Saturday, January 29, 2011

Reflections for 1/29/11

"There would be a strong argument for saying that much of the most powerful preaching of our time is the preaching of the poets, playwrights, novelists because it is often they better than the rest of us who speak with awful honesty about the absence of God in the world and about the storm of his absence, both without and within, which because it is unendurable unlivable, drives us to look to the eye of the storm."(F. Buechner "Listening to Your Life" p.25)

There are times when I have certainly read a book or a poem, seen a play or a movie and said, wow that really had something to say. Certainly more than one sermon preached in a church has drawn from sources that aren't intentionally religious and yet speak so eloquently on the some of the core topics that faith usually addresses.

And perhaps it is easier for those outside of the religious establishment to speak of the sensing of the absence of God, because those of us with religious convictions aren't supposed to have doubts. We are supposed to see God everywhere and at all times. Or at least that's what others project onto us.

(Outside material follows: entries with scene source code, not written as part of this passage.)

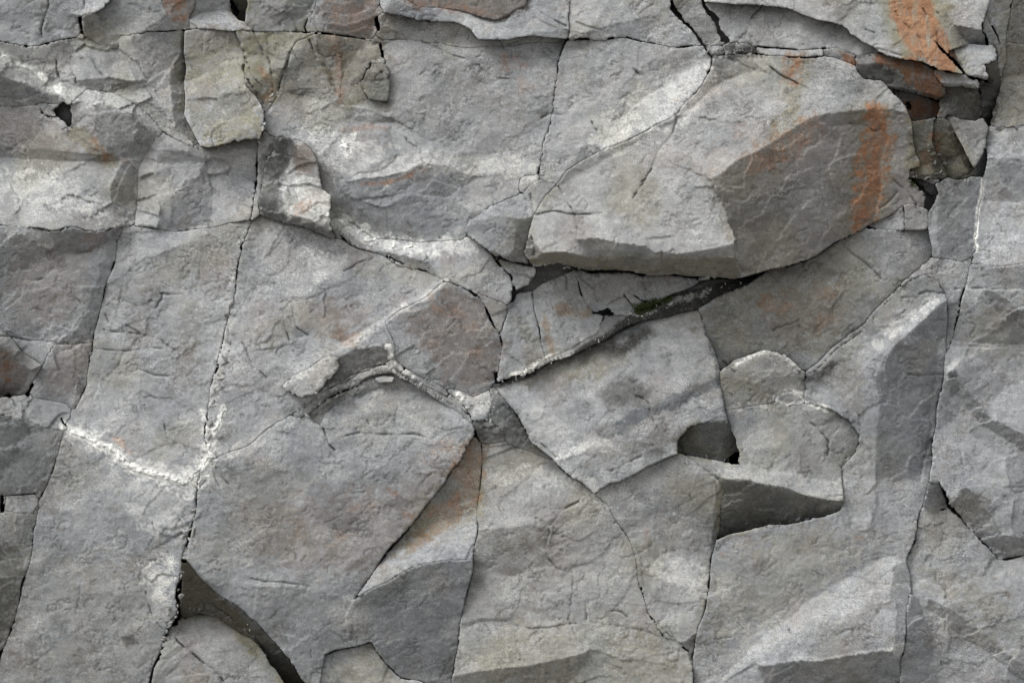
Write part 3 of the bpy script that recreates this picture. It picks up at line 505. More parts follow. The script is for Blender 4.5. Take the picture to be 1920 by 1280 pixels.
patch("olive", .4, 18, .5, "1462,108 1518,108 1496,180 1490,260 1450,320 1430,300 1470,200")
patch("rust", .15, 22, .6, "1290,190 1335,140 1350,160 1320,190")
patch("rust", .12, 22, .6, "1300,290 1360,270 1380,300 1320,330")
patch("rust", .34, 18, .4, "880,838 908,838 901,890 868,905 848,890")
streak("rust", .4, 8, .5, 5, "800,968 850,945 896,930")
streak("rust", .35, 8, .5, 4, "840,950 890,905")
patch("olive", .8, 20, .4, "893,824 907,838 896,960 740,1030 782,970")
for x, y, r, s in [(832, 838, 16, .4), (765, 968, 10, .45), (640, 1000, 14, .35), (738, 925, 8, .5), (690, 955, 12, .35), (668, 950, 9, .4), (800, 860, 12, .3), (630, 1020, 9, .3), (560, 990, 20, .2),
                   (955, 118, 18, .55), (984, 160, 16, .35), (985, 125, 8, .4), (1612, 1008, 6, .8), (1355, 1035, 6, .4), (1210, 1000, 10, .3), (182, 448, 14, .4), (1452, 568, 22, .5), (1555, 545, 16, .4), (1540, 600, 18, .35),
                   (858, 590, 14, .4), (880, 615, 12, .5), (890, 660, 14, .35), (820, 570, 16, .4), (820, 645, 10, .3), (235, 300, 9, .3), (770, 500, 6, .2), (650, 630, 20, .4), (1380, 240, 18, .18)]:
    patch("rust", s * .6, r * .7, .6, " ".join("%.1f,%.1f" % (x + r * .9 * math.cos(t), y + r * .6 * math.sin(t)) for t in [k * .785 for k in range(8)]))
patch("brown", .75, 22, .4, "770,600 840,545 890,560 930,640 928,690 890,735 840,700 790,640")
patch("brown", .5, 18, .5, "560,570 640,570 690,580 660,640 600,625 570,600")
patch("brown", .8, 8, .35, "588,590 630,578 640,590 606,612 590,608")
patch("brown", .5, 30, .5, "470,960 600,930 700,930 790,900 850,830 870,850 700,1070 560,1060 480,1030")
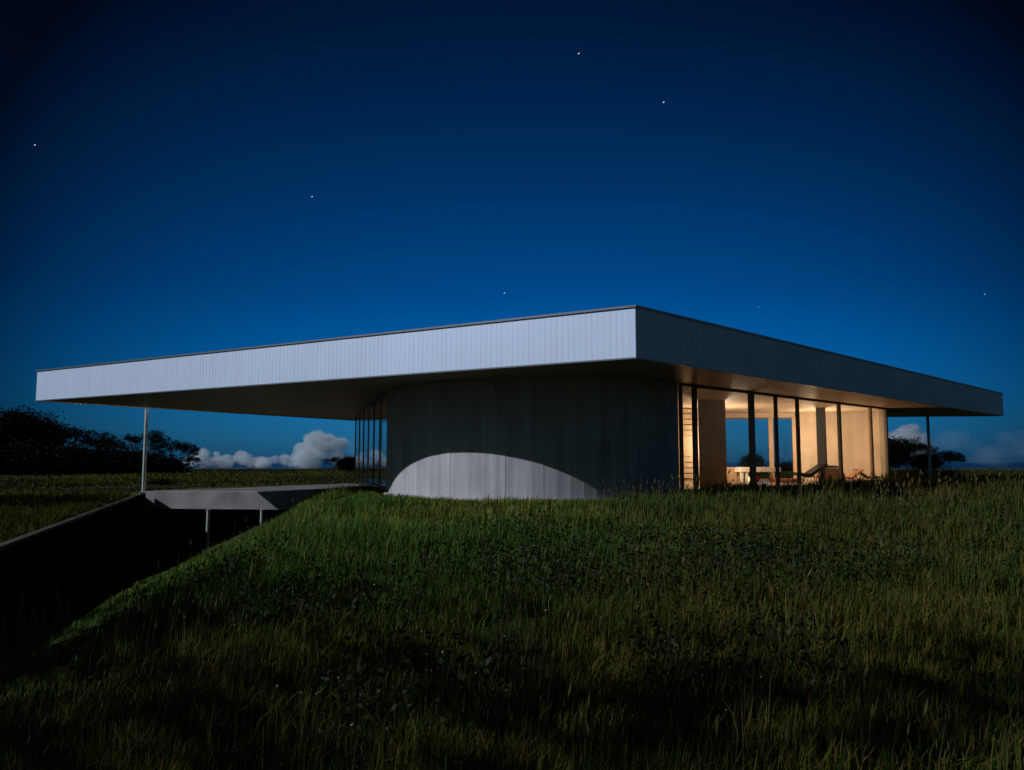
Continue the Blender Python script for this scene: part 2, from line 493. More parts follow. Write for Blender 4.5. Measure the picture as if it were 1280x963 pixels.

The real truth is that much like those secular writers and even some of the Biblical writers we also know from experience when God feels distant to us or even absent.  It is when life is coming on stronger than the most violent weather phenomenon.

And yet as a person of faith I do know that when I'm caught in that storminess that often is a part of being alive, by facing the eye and finding God in it.  As  I recall the eye is that calm between.